Governing board approves $4.8 million budget-reduction plan after negative interim certification
Summary
The board approved a $4.8 million 2026-27 budget-reduction plan and will remain under negative interim certification until layoff resolutions are finalized; presenters cited enrollment decline, special-education costs and exhausted one-time grants as key drivers.
The governing board approved a revised budget-reduction plan totaling $4,800,000 for the 2026–27 fiscal year during a special meeting on Jan. 27, voting 5-0 to adopt the package.
The vote followed a presentation in which the district’s finance presenter said the district had filed a negative interim budget certification, “which means that the district will not meet its financial obligations in the current and subsequent fiscal year.” The presenter outlined the main drivers: a multi-year enrollment decline, rising special-education costs and the expiration of one-time federal block grants.

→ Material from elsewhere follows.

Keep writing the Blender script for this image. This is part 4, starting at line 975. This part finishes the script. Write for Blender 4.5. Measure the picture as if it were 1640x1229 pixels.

The presenter said enrollment fell from 4,731 in 2017–18 to about 4,148 for 2025–26 — a decline of roughly 583 students — and estimated that decline reduced revenue by about $9 million, “the size of one elementary school.” Special-education costs were estimated at $15.5 million for the current fiscal year, with federal and state revenues covering about $5 million and the general fund contributing roughly $10.5 million. The presenter added that the district’s special-education population is about 20 percent of students, above the state average of 15 percent.
Other budget pressures cited included a low cost-of-living adjustment (2.3 percent in the current year), increases in health and welfare benefits and pension costs, and the full expenditure of one-time discretionary block grants (about $1.6 million). The presenter said the district had negotiated salary adjustments (a 1 percent schedule increase in January 2026 and a further 2 percent in July 2026) and raised the full-time employee health-benefit cap to $13,260; the total estimated cost of that package was presented as $2.3 million.
The presenter said federal-program reductions remain uncertain and that the district will continue to report a negative certification in its second interim financial report in March 2026 until layoff resolutions are finalized. The district hopes to adopt a stable 2026–27 budget in June and regain a qualified or positive certification by the first interim report in December 2026.
Board members asked for additional detail during the discussion, including which outside legal and investigative costs are available in public records. The board voted to approve the revised budget-reduction plan after a motion and second; the roll call on the approval was recorded as aye by five members with no nay votes or abstentions.
The board’s formal action does not itself list individual layoffs; the presenter said layoff resolutions must be finalized before the district’s certification status can change. The district said audits and reports (including external audits scheduled for March) will be posted publicly via board agendas and the district’s online materials.
The board adjourned later the same evening.